Испанский пейзаж с нами
В Мадрид приехал журналист.
Начало стиха – любимейший мой приём в русской поэзии: перевод бытовой разговорной интонации в стиховой размер; обнаружение стиховой стихии в обыкновенном разговоре. «Асеев пишет совсем неплохие, очень хорошие статьи, но, впрочем, статьи не его стихия, его стихия это – стихи» (Б. Слуцкий), или «Ты читал газету “Правда”? Слушай, Лёва, почитай! Там такую режут правду, льётся гласность через край» (Т. Кибиров). Итак: Пожилой усталый человек отвечает на вопросы, как он провёл отпуск, вздыхает, устраивается поудобнее: «Как турист прокатился с женой по Испании…» Всё – понимают присутствующие – сейчас начнётся: жара, море грязное, пища отвратительная, вино – кислятина… И почти не ошибутся..
«Пил плохое вино и закусывал постно, / словно книгу читал в слишком новом издании, / и вообще слишком поздно…» Вот эта «книга в слишком новом издании» – сигнал, знак того, что поэта, который среди детей ничтожных света, конечно, всех ничтожней, сейчас потребует к жертве Аполлон. Только это – особый, особенный Аполлон. Газетчик? Журналист? Историк? Историософ? Словом, другой…

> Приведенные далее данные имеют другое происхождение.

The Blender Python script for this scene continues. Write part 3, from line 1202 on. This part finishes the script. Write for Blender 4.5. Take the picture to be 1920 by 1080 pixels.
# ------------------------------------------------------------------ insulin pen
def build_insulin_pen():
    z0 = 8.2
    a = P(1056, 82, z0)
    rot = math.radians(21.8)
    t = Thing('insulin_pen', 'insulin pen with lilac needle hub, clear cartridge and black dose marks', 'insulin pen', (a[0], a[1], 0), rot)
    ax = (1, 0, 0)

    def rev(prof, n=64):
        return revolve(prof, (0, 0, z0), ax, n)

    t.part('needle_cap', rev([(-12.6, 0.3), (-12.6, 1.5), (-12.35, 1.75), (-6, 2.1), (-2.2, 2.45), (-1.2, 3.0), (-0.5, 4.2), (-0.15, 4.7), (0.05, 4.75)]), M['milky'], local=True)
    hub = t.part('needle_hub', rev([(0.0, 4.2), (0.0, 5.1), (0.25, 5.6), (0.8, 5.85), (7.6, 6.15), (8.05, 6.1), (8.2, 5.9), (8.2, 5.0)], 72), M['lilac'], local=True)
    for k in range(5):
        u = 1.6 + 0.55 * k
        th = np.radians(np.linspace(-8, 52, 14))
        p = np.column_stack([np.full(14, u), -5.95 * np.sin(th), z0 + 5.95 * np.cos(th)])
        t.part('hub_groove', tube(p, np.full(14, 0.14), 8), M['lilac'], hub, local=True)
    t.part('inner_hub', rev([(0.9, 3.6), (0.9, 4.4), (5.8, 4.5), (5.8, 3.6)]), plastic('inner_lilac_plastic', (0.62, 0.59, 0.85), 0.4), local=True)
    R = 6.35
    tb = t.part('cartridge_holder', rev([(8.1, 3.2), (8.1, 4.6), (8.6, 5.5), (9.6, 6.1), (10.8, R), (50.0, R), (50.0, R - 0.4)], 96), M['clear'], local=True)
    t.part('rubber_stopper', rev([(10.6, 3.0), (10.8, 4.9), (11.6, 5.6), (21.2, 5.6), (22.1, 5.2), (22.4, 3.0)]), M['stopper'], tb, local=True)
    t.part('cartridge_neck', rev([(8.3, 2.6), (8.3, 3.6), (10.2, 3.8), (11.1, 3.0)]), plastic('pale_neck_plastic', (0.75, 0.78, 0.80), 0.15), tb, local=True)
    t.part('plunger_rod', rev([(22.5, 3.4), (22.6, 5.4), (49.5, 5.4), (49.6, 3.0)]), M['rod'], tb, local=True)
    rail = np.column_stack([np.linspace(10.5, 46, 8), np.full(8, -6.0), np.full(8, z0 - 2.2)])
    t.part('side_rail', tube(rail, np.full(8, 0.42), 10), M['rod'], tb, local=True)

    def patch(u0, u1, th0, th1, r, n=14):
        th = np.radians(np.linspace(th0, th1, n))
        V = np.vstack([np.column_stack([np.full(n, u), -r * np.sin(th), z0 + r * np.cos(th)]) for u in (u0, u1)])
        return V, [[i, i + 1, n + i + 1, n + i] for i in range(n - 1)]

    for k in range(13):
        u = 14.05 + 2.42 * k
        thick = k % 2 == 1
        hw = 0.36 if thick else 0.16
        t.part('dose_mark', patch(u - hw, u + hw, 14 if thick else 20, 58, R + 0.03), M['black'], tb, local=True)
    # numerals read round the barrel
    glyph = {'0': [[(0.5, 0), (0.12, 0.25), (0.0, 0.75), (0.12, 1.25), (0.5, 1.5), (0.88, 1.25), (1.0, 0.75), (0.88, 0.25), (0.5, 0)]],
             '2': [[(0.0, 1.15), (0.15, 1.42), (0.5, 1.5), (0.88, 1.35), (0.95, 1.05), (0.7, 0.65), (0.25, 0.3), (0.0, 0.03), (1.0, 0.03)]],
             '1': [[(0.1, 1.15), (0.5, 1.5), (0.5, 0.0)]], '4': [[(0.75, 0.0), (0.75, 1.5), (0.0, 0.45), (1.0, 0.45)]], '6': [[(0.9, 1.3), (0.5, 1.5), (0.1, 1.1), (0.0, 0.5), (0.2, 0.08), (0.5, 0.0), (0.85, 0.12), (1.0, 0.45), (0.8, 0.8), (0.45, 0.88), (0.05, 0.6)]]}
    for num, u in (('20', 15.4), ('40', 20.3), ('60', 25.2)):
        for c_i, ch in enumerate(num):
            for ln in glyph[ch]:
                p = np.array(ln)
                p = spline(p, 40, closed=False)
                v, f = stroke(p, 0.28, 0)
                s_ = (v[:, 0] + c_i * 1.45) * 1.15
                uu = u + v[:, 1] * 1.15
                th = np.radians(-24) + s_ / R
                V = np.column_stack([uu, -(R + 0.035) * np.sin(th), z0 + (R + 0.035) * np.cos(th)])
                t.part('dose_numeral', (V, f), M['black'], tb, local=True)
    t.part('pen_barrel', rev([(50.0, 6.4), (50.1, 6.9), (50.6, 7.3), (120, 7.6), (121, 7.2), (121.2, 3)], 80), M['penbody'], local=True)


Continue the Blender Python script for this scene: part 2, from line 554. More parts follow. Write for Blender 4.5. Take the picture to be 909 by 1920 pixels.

Почему слишком поздно? Почему книга в слишком новом издании? Потому что всё уже произошло, поражение состоялось, это поражение в крови, в памяти европейской демократии, его уже не переиграть. «От печальных бульваров с подъездами барскими / Барселоны на юг, к андалузским оливам, / не якшаясь со взрывоопасными басками, / к молчаливым…» Движение стиха спирально, Лосев ведет читателя, опять что-то огибая, не называя… пусть сам догадается, а не догадается, то почувствует. Почему «бульвары – печальные»? Потому что здесь в 1936 году расстреливали спровоцированное НКВД и коммунистами фактически безоружное выступление троцкистов и анархистов. (Не исключу, что широкие пустые бульвары Барселоны действительно печальны. Это ж модерн, а модерн не может складываться в ансамбль, как классицизм; каждое здание стремится выломиться из общего ряда, стоит на особицу, одиноко… Одиночество всегда печально…) Движемся дальше на юг, к «взрывоопасным баскам», но мы с ними «якшаться» не будем, хотя они тоже наследники той эпохи, уничтожившей их древнюю столицу, Гернику. Они тоже вписаны в пейзаж после битвы, пейзаж после поражения…
«…К молчаливым…» – анжабеман, будто человек, утомлённый долгой тирадой, устал, набрал полные легкие воздуху, сейчас заговорит о том, к чему, собственно, он и вел, для чего и стал отвечать на вопрос, как провел отпуск… – «арабескам Альгамбры, как письмам непосланным, / к темным, ряби арабской, в прудах отраженьям…» Коль речь идет об «арабесках», то она и сама должна быть вычурной, сама должна повторять арабскую вязь дворцов, прудов, парков.